In parallel, I want to also give a big thanks to Scott and Riley (and everyone else I met at the factory (Patrick!)) for being so generous with their time. As a non-builder, it was invaluable to be able to see the systems up close and personal, as well as multiple aircraft in various stages of progress. Scott’s many anecdotal stories provided great nuggets of wisdom, and seeing Patrick so close to completion was an inspiration for the many upgrades and modifications I’d like to do. Most of all, Riley was willing to spend a couple hours with me teaching the basics of composite construction, and gave me some tips on the upcoming door repair work I need to do. I can’t emphasize enough how great it was to see the factory at work, and understand all the folks behind these cool aircraft. If you haven’t been already, I fully encourage you to make the pilgrimage at some point. You may get a cool hat like I did! (Check out the new logo! Riley said it’ll be available more publicly soon)

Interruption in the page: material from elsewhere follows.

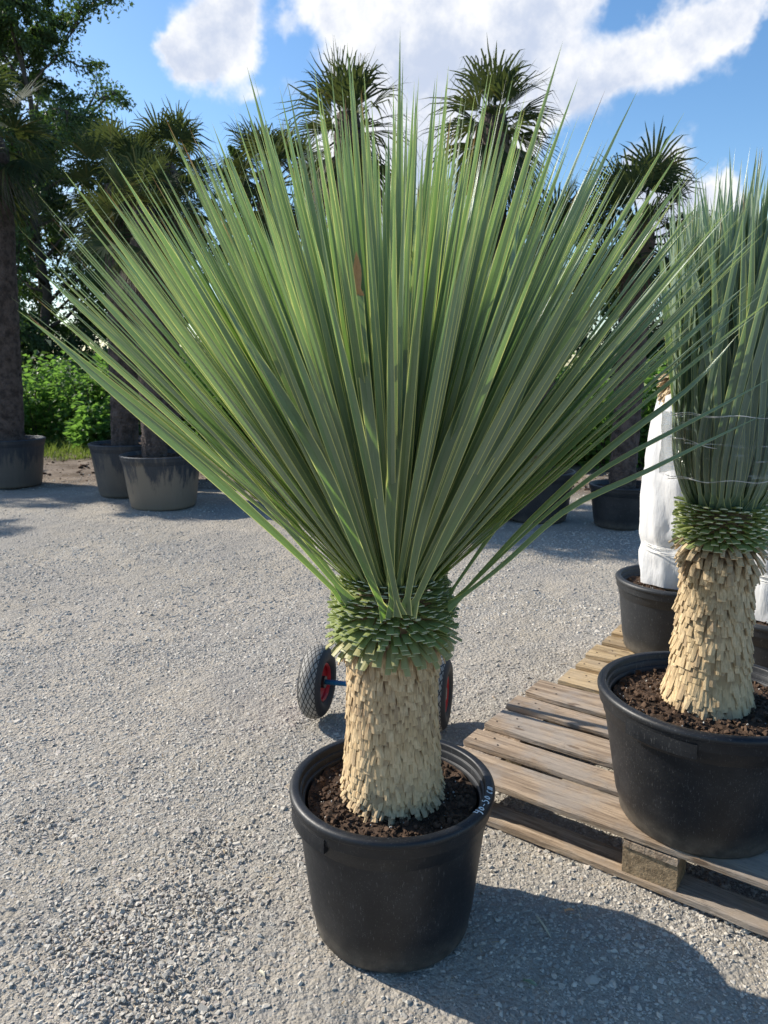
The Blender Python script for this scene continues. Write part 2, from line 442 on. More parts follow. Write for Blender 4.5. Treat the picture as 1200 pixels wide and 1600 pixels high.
def mat_tyre():
    m, g = new_mat('tyre_rubber')
    u = g.attr('u'); v = g.attr('v'); p = g.obj()
    a = g.m('PINGPONG', g.m('MULTIPLY_ADD', u, 22.0, g.m('MULTIPLY', v, 3.0)), .5)
    b = g.m('PINGPONG', g.m('SUBTRACT', g.m('MULTIPLY', u, 22.0), g.m('MULTIPLY', v, 3.0)), .5)
    gro = g.m('MINIMUM', a, b)
    line = g.ramp(gro, .05, .13)
    inr = g.m('MULTIPLY', g.m('GREATER_THAN', v, -.62), g.m('LESS_THAN', v, .62))
    line = g.m('MAXIMUM', line, g.m('SUBTRACT', 1.0, inr))
    c = g.mix(line, (.012, .012, .012), (.26, .245, .22))
    c = g.mix(g.ramp(g.noise(p, 18, 5, .7), .4, .7, 0, .7), c, g.mix(line, (.03, .03, .03), (.42, .39, .34)))
    c = g.mix(g.m('SUBTRACT', 1.0, inr), c, (.03, .03, .032))
    nb = g.bump(line, .8, .004)
    finish(g, princ(g, c, .65, nb, .4))
    return m
def mat_wrap():
    m, g = new_mat('clear_film')
    p = g.obj()
    st = g.noise(g.mapv(p, (4, 4, 60)), 1.0, 5, .7)
    st2 = g.noise(g.mapv(p, (9, 9, 16)), 1.0, 4, .7, 1.5)
    nb = g.bump(g.m('ADD', st, st2), .8, .012)
    gl = g.n('ShaderNodeBsdfGlossy', None, {'Color': (1, 1, 1, 1), 'Roughness': .12, 'Normal': nb})
    df = g.n('ShaderNodeBsdfDiffuse', None, {'Color': (.8, .82, .82, 1), 'Normal': nb})
    tr = g.n('ShaderNodeBsdfTransparent')
    fr = g.n('ShaderNodeFresnel', None, {'IOR': 1.5, 'Normal': nb})
    wr = g.ramp(st, .60, .68, .0, .45)  # streak highlights of the film, painted as pale diffuse colour
    s1 = g.n('ShaderNodeMixShader', None, {0: wr, 1: tr, 2: df})
    s2 = g.n('ShaderNodeMixShader', None, {0: g.m('MULTIPLY', fr, .6), 1: s1, 2: gl})
    finish(g, s2)
    return m

M = dict(
    ground=mat_ground(), stone=mat_stone(),
    yucca=mat_yucca('yucca_leaf', (.115, .175, .075), (.235, .30, .19), (.22, .40, .05), (.66, .68, .27)),
    yucca2=mat_yucca('yucca_leaf_tied', (.12, .185, .125), (.20, .27, .20), (.20, .34, .10), (.40, .46, .24)),
    collar=mat_collar(),
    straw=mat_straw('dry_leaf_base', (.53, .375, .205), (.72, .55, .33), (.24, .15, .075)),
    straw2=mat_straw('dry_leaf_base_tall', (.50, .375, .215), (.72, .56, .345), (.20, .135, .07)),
    plastic=mat_plastic('black_plastic', (.0045, .006, .009), .34, 0, .44),
    plastic2=mat_plastic('grey_black_plastic', (.017, .019, .022), .40, 0, .48),
    mudpot=mat_plastic('muddy_plastic', (.022, .029, .040), .35, .7, .5),
    greypot=mat_plastic('weathered_plastic', (.024, .031, .042), .35, .35, .5),
    soil=mat_soil(),
    wood=mat_wood('weathered_wood', (.42, .30, .20), (.50, .39, .28), (.33, .295, .26), .65),
    wood2=mat_wood('new_wood', (.52, .36, .19), (.60, .45, .26), (.38, .32, .25), .35),
    block=mat_simple('pressed_wood_block', (.34, .25, .15), .9, 60, .8, (.12, .085, .05), 1.0, .006),
    tyre=mat_tyre(), red=mat_simple('red_rim_paint', (.50, .012, .02), .4, 30, .3),
    blue=mat_simple('blue_paint', (.03, .22, .42), .4, 30, .4),
    palm=mat_leaf('palm_leaf', (.026, .044, .020), (.05, .072, .034), (.17, .14, .05), (.14, .18, .04), .2, .75, .12),
    palmtrunk=mat_simple('palm_fibre', (.15, .115, .10), .95, 14, .9, (.04, .03, .026), 1.0, .04),
    palmdry=mat_simple('dry_palm_frond', (.22, .19, .14), .8, 22, .6),
    treeleaf=mat_leaf('tree_leaf', (.052, .09, .042), (.085, .135, .055), (.09, .13, .04), (.12, .22, .03), .28, .5),
    treeleaf2=mat_leaf('tree_leaf_dark', (.03, .06, .032), (.05, .088, .042), (.06, .10, .04), (.09, .18, .03), .25, .5),
    bark=mat_simple('bark', (.08, .065, .05), .9, 12, .7, None, .8, .02),
    bush=mat_leaf('bush_leaf', (.05, .115, .03), (.10, .19, .05), (.22, .28, .06), (.24, .46, .07), .4, .45),
    grass=mat_leaf('grass_blade', (.08, .13, .03), (.15, .20, .06), (.25, .22, .10), (.3, .4, .06), .3, .5),
    sleeve=None, film=mat_wrap(),
    tape_and_glint=mat_simple('pale_tape_and_glint', (.75, .73, .68), .4, 40, .2),  # sleeve tape, and the solid highlight lines on the film
    chalk=mat_simple('marker_paint', (.82, .86, .88), .6, 90, .3, (.6, .66, .7), .1),
    dry=mat_simple('dry_leaf_tissue', (.62, .34, .17), .7, 60, .5, (.36, .18, .08), .3),
    twig=mat_simple('pale_twig', (.60, .55, .40), .7, 60, .4),
    steel=mat_simple('dark_steel', (.06, .06, .065), .45, 30, .4, None, .2, .002, .6),
)
def mat_sleeve():
    m, g = new_mat('white_fleece_sleeve')
    p = g.obj()
    c = g.mix(g.ramp(g.noise(g.mapv(p, (3, 3, 1)), 5, 4, .6), .4, .7, 0, .5), (.80, .80, .80), (.68, .67, .66))
    nb = g.bump(g.noise(g.mapv(p, (6, 6, 1.6)), 3, 5, .6), .5, .02)
    pr = princ(g, c, .7, nb, .3)
    tr = g.n('ShaderNodeBsdfTranslucent', None, {'Color': (.75, .75, .74, 1)})
    finish(g, g.n('ShaderNodeMixShader', None, {0: .3, 1: pr, 2: tr}))
    return m
M['sleeve'] = mat_sleeve()

# ------------------------------------------------------------------ ground and gravel
def axis(lo, hi, near0, near1, n_near, n_far, grow):
    a = np.linspace(near0, near1, n_near); st = a[1] - a[0]
    up = near1 + st * np.cumsum(grow ** np.arange(1, n_far)); up = up[up < hi]
    dn = near0 - st * np.cumsum(grow ** np.arange(1, n_far)); dn = dn[dn > lo]
    return np.concatenate([[lo], dn[::-1], a, up, [hi]])
gx = axis(-900, 900, -2.6, 2.6, 420, 300, 1.04)
gy = axis(-300, 1800, .9, 7, 520, 300, 1.04)
GX, GY = np.meshgrid(gx, gy)
GZ = ground_h(GX, GY)
far = np.clip((np.hypot(GX, GY) - 25) / 40, 0, 1); GZ = GZ * (1 - far)
nx, ny = len(gx), len(gy)
ii = np.arange(ny - 1)[:, None]; jj = np.arange(nx - 1)[None]
F = np.stack([ii * nx + jj, ii * nx + jj + 1, (ii + 1) * nx + jj + 1, (ii + 1) * nx + jj], -1).reshape(-1, 4)
gmb = MB().add(np.stack([GX, GY, GZ], -1).reshape(-1, 3), F)
tag(gmb.build('ground', M['ground'], smooth=True), kind='structure', label='grey crushed stone yard with brown earth verge')

def stones():
    mb = MB()
    def region(n, y0, y1, size_lo, size_hi, sink=.25, power=2.2):
        y = np.sqrt(rng.random(n) * (y1 ** 2 - y0 ** 2) + y0 ** 2)
        half = .56 * y + .25
        x = (rng.random(n) * 2 - 1) * half
        s = size_lo + (size_hi - size_lo) * rng.random(n) ** power
        dn = vnoise(x * 1.7, y * 1.7, 21) + .6 * vnoise(x * 6, y * 6, 22) + .5 * vnoise(x * 15, y * 15, 23)
        keep = rng.random(n) < np.clip(.62 + dn * 1.3, .08, 1)
        x, y, s = x[keep], y[keep], s[keep]
        z = ground_h(x, y) + s * rng.uniform(-.30, .30 - sink, len(s))
        rn = np.clip(rng.normal(.55, .2, len(s)) + .5 * vnoise(x * 1.3, y * 1.3, 31), 0, 1)
        scatter_stones(mb, np.stack([x, y, z], -1), s, .28, rn)
    region(70000, 1.05, 2.2, .0014, .0062)
    region(15000, 1.05, 2.3, .005, .0135)
    region(700, 1.05, 2.4, .012, .022, .45)
    region(1500, 2.4, 4.5, .012, .026, .45)
    region(62000, 2.2, 3.6, .0032, .0125)
    region(44000, 3.6, 6.2, .006, .017)
    region(15000, 6.2, 9.5, .008, .02)
    # loose heaps of clean dark chippings
    for (u, v, sx, n) in ((170, 1470, .12, 1700), (290, 1420, .10, 900), (240, 1560, .12, 1000), (330, 1330, .07, 300), (60, 1290, .08, 300), (1080, 1380, .05, 130), (1150, 1440, .05, 120)):
        d = ray(u, v); c = d * (CAM_H / -d[2])
        x = c[0] + rng.normal(0, sx, n); y = c[1] + rng.normal(0, sx * .8, n)
        s = .0028 + .008 * rng.random(n) ** 2
        z = ground_h(x, y) + s * .25 + .006 * np.exp(-((x - c[0]) ** 2 + (y - c[1]) ** 2) / sx ** 2) * rng.random(n)
        scatter_stones(mb, np.stack([x, y, z], -1), s, .5, np.clip(rng.normal(.62, .2, n), 0, 1))
    n = 2600
    x = rng.uniform(-6, 6, n); y = rng.uniform(8.6, 12, n) - .12 * x; s = .01 + .05 * rng.random(n) ** 3
    return mb, (x, y, s)
smb, verge = stones()
tag(smb.build('gravel', M['stone']), kind='stuff', label='loose crushed grey gravel covering the yard')
cl = MB()
x, y, s = verge
scatter_stones(cl, np.stack([x, y, ground_h(x, y)], -1), s, .4, rng.uniform(.05, .9, len(s)))
tag(cl.build('earth_clods', M['soil']), kind='stuff', label='brown clods of earth on the verge')

fl = MB(); n = 900                  # straw flecks and leaf crumbs trodden into the gravel
y = np.sqrt(rng.random(n) * 24 + 1.1); x = (rng.random(n) * 2 - 1) * (.56 * y + .2)
P = np.stack([x, y, ground_h(x, y) + .007], -1); D = rng.normal(0, 1, (n, 3)); D[:, 2] *= .12; D = norm(D)
ln = .006 + .022 * rng.random(n) ** 3; sd = norm(np.cross(D, np.array([0, 0, 1.0])))
V = np.stack([P - sd * .0012, P + sd * .0012, P + D * ln[:, None] + sd * .0008 + (0, 0, .001), P + D * ln[:, None] - sd * .0008 + (0, 0, .001)], 1).reshape(-1, 3)
fl.add(V, (np.arange(n) * 4)[:, None] + np.arange(4)[None], rnd=np.repeat(rng.random(n), 4))
tag(fl.build('straw_flecks', M['straw']), kind='stuff', label='straw flecks and leaf crumbs on the gravel')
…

First Flights! - July 2022

And so almost 4 months after the seed was planted, and almost 2 months after I had a new plane sitting in my hangar it was time for my first flight. No matter how many times I solo a plane for the first time, it still gives me the thrill and joy of my first solo flight 27 years ago. After a thorough preflight, and clean engine run-up. It was time to take flight for a long tour of California, heading down to Paso Robles, then over to Merced, and up the San Joaquin Valley back to the familiar airspace of the San Francisco Bay Area. It went smooth as it could, and the 16 landings I did along the way gave me the beginnings of confidence in what will be a long partnership. Over the next week I built up another 10 hours of flight, and yesterday I broke the 20 hour mark of flight time in N7779X. This is a threshold I wanted to reach before taking the boys to Oshkosh. With the flights I was able to get in VFR and IFR, as well as local and cross country operations. The last thing to do is some night flying to wrap up my personal “checkout” before Oshkosh. I plan to do that this weekend.

Let the MX Begin!

A plane is like a boat. For every hour you fly it, there is some number of hours you need to dedicated to maintenance. Hopefully that ratio will get better and better over time, but early on there will be a lot to do. On my first oil change I sent in the oil for analysis. It came back with high readings of Aluminum and Iron, both indications of possible lack of usage over the past period (not surprising considering they were trying to sell the plane). I have subscribed to a service call SavvyQA, which gives me access to maintenance personnel for advice. In this case, they suggested I fly 10 hours, change the oil, then fly another 40 hours and re-analyze the new oil. Additionally they asked me  to borescope the cylinders so they could take a look. See below for some of the pictures of cylinder #1. Other work that I did includes flushing the brake fluid (twice! Air bubbles are not good), and debugging a door issue on the pilots side. Maintenance is going to be ongoing, but hopefully all the major issues are flushed out.

So What's Next?

Now that the plane is in general working condition, and I have gotten my training up to speed. It’s time to take the plane for a big trip. What better trip than out to Oshkosh! It’s the biggest Aviation gathering in the world, and I’ve never been. The boys and I will be heading out next week for a cross country adventure to Oshkosh Wisconson for planes, planes and more planes. It’s also time to get. back to the RV-8. While the Velocity is a great commuter and my newest baby, my heart is still with the RV-8, and I look forward to getting back to the RV-8 undistracted. I know there will always be things to do on the Velocity, but hopefully with regular use, and a little TLC, 79X will give me years of low maintenance joy! Until our next Velocity Adventure….Happy Flying!!!!

2 comments

  1. Nice reportage. Glad you have your new toy in working condition. Happy flight to Oshkosh.